Records contained in a dataset
========================

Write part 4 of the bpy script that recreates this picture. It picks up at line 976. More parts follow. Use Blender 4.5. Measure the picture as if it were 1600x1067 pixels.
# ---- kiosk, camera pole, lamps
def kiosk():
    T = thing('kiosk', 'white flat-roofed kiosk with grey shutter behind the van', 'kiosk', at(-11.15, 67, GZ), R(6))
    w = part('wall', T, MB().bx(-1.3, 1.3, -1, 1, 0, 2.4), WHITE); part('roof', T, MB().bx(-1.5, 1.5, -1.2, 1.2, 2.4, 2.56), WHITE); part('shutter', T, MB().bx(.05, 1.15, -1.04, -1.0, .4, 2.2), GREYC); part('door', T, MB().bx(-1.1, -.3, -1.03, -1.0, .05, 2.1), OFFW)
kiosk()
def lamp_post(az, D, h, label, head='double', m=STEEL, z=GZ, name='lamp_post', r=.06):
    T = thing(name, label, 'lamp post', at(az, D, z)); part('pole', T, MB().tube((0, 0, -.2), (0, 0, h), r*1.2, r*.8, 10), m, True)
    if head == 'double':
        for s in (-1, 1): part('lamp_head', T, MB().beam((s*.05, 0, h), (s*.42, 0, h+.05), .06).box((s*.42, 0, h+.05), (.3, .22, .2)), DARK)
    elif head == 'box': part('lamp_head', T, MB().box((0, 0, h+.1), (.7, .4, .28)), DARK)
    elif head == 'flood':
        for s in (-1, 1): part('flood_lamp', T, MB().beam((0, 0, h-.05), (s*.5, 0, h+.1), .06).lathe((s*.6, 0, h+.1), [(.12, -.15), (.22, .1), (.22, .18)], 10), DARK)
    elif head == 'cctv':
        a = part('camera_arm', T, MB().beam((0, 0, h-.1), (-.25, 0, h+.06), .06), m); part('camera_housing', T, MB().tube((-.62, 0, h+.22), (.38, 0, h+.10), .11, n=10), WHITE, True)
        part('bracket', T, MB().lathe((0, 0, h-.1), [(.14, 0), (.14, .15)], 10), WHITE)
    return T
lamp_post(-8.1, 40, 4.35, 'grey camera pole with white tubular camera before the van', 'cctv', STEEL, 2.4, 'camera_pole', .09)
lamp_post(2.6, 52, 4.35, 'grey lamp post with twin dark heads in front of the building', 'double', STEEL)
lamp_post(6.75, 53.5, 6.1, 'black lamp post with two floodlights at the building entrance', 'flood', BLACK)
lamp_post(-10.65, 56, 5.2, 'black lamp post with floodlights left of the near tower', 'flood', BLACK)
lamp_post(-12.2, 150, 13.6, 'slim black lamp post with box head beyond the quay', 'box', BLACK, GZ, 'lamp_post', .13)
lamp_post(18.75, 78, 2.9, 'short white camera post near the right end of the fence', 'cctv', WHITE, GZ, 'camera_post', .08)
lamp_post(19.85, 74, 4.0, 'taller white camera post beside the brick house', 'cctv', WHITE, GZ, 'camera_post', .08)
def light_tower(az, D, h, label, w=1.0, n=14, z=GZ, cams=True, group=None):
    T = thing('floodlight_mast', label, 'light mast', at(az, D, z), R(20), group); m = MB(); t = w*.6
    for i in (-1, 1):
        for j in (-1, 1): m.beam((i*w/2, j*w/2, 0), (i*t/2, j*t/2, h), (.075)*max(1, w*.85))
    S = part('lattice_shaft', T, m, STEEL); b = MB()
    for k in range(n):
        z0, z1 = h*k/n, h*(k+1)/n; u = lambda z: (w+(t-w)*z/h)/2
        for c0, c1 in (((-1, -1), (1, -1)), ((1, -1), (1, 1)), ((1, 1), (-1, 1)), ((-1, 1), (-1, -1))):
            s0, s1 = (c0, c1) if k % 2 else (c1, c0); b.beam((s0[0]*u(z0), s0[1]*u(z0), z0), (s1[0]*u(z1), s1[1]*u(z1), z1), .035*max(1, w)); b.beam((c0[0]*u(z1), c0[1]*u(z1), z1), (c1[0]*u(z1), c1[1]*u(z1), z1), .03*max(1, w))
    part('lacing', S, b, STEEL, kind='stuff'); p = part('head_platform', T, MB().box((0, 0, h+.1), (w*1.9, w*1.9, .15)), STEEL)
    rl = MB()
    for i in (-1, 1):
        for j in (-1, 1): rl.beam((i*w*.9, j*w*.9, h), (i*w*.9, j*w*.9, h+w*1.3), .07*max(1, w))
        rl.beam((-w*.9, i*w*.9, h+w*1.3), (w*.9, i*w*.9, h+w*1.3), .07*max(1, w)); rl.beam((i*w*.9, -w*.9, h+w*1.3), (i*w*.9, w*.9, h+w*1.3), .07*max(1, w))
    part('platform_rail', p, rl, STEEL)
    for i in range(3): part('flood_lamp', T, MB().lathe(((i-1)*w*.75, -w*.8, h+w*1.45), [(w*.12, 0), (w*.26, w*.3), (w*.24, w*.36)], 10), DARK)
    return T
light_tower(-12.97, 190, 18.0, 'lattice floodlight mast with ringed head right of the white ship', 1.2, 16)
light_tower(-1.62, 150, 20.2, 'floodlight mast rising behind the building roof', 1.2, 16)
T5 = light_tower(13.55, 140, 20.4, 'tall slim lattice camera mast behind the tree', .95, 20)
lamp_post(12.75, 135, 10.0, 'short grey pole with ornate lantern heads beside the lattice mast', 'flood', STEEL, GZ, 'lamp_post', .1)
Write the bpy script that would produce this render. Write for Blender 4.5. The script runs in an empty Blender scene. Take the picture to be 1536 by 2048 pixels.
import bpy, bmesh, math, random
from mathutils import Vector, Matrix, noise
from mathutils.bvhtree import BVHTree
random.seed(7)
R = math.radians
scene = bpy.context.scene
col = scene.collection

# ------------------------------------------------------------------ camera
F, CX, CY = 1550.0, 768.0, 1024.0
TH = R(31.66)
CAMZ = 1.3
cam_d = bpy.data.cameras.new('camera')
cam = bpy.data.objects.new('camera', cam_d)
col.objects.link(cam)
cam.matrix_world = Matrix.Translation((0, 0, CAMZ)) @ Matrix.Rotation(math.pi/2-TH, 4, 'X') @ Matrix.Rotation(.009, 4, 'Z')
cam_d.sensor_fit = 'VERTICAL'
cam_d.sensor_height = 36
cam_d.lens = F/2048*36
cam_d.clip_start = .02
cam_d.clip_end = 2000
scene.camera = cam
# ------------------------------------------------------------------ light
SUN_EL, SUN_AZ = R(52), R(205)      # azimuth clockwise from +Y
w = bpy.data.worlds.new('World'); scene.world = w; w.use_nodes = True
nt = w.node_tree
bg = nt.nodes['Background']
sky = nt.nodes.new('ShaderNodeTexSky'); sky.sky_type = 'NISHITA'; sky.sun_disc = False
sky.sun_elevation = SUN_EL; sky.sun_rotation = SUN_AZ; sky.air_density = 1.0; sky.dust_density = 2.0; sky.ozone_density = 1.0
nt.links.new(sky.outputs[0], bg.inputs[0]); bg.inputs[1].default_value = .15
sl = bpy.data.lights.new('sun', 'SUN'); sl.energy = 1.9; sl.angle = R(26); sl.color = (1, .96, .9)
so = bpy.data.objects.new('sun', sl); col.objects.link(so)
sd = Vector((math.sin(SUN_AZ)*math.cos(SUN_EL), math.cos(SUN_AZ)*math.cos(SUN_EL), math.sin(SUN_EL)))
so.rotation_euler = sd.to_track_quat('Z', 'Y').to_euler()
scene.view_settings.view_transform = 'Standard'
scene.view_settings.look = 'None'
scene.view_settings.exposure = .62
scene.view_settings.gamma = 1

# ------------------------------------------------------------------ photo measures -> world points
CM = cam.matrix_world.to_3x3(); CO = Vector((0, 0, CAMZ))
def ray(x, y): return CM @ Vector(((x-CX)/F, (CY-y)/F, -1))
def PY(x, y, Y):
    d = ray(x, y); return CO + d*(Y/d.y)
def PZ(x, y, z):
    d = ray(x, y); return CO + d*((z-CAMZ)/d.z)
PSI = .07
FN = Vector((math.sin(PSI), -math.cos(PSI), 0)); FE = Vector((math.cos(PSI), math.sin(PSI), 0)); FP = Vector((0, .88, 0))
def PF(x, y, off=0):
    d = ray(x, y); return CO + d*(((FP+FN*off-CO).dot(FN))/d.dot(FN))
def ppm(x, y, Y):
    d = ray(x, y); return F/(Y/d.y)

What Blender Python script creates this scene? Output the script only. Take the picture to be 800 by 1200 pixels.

========================

# BRIEF:
Look above for the line containing "Write the bpy". Output from there through the line containing "scene.view_settings.gamma = 1", exactly and inclusively.

# RESPONSE:
Write the bpy script that would produce this render. Write for Blender 4.5. The script runs in an empty Blender scene. Take the picture to be 1536 by 2048 pixels.
import bpy, bmesh, math, random
from mathutils import Vector, Matrix, noise
from mathutils.bvhtree import BVHTree
random.seed(7)
R = math.radians
scene = bpy.context.scene
col = scene.collection

# ------------------------------------------------------------------ camera
F, CX, CY = 1550.0, 768.0, 1024.0
TH = R(31.66)
CAMZ = 1.3
cam_d = bpy.data.cameras.new('camera')
cam = bpy.data.objects.new('camera', cam_d)
col.objects.link(cam)
cam.matrix_world = Matrix.Translation((0, 0, CAMZ)) @ Matrix.Rotation(math.pi/2-TH, 4, 'X') @ Matrix.Rotation(.009, 4, 'Z')
cam_d.sensor_fit = 'VERTICAL'
cam_d.sensor_height = 36
cam_d.lens = F/2048*36
cam_d.clip_start = .02
cam_d.clip_end = 2000
scene.camera = cam
# ------------------------------------------------------------------ light
SUN_EL, SUN_AZ = R(52), R(205)      # azimuth clockwise from +Y
w = bpy.data.worlds.new('World'); scene.world = w; w.use_nodes = True
nt = w.node_tree
bg = nt.nodes['Background']
sky = nt.nodes.new('ShaderNodeTexSky'); sky.sky_type = 'NISHITA'; sky.sun_disc = False
sky.sun_elevation = SUN_EL; sky.sun_rotation = SUN_AZ; sky.air_density = 1.0; sky.dust_density = 2.0; sky.ozone_density = 1.0
nt.links.new(sky.outputs[0], bg.inputs[0]); bg.inputs[1].default_value = .15
sl = bpy.data.lights.new('sun', 'SUN'); sl.energy = 1.9; sl.angle = R(26); sl.color = (1, .96, .9)
so = bpy.data.objects.new('sun', sl); col.objects.link(so)
sd = Vector((math.sin(SUN_AZ)*math.cos(SUN_EL), math.cos(SUN_AZ)*math.cos(SUN_EL), math.sin(SUN_EL)))
so.rotation_euler = sd.to_track_quat('Z', 'Y').to_euler()
scene.view_settings.view_transform = 'Standard'
scene.view_settings.look = 'None'
scene.view_settings.exposure = .62
scene.view_settings.gamma = 1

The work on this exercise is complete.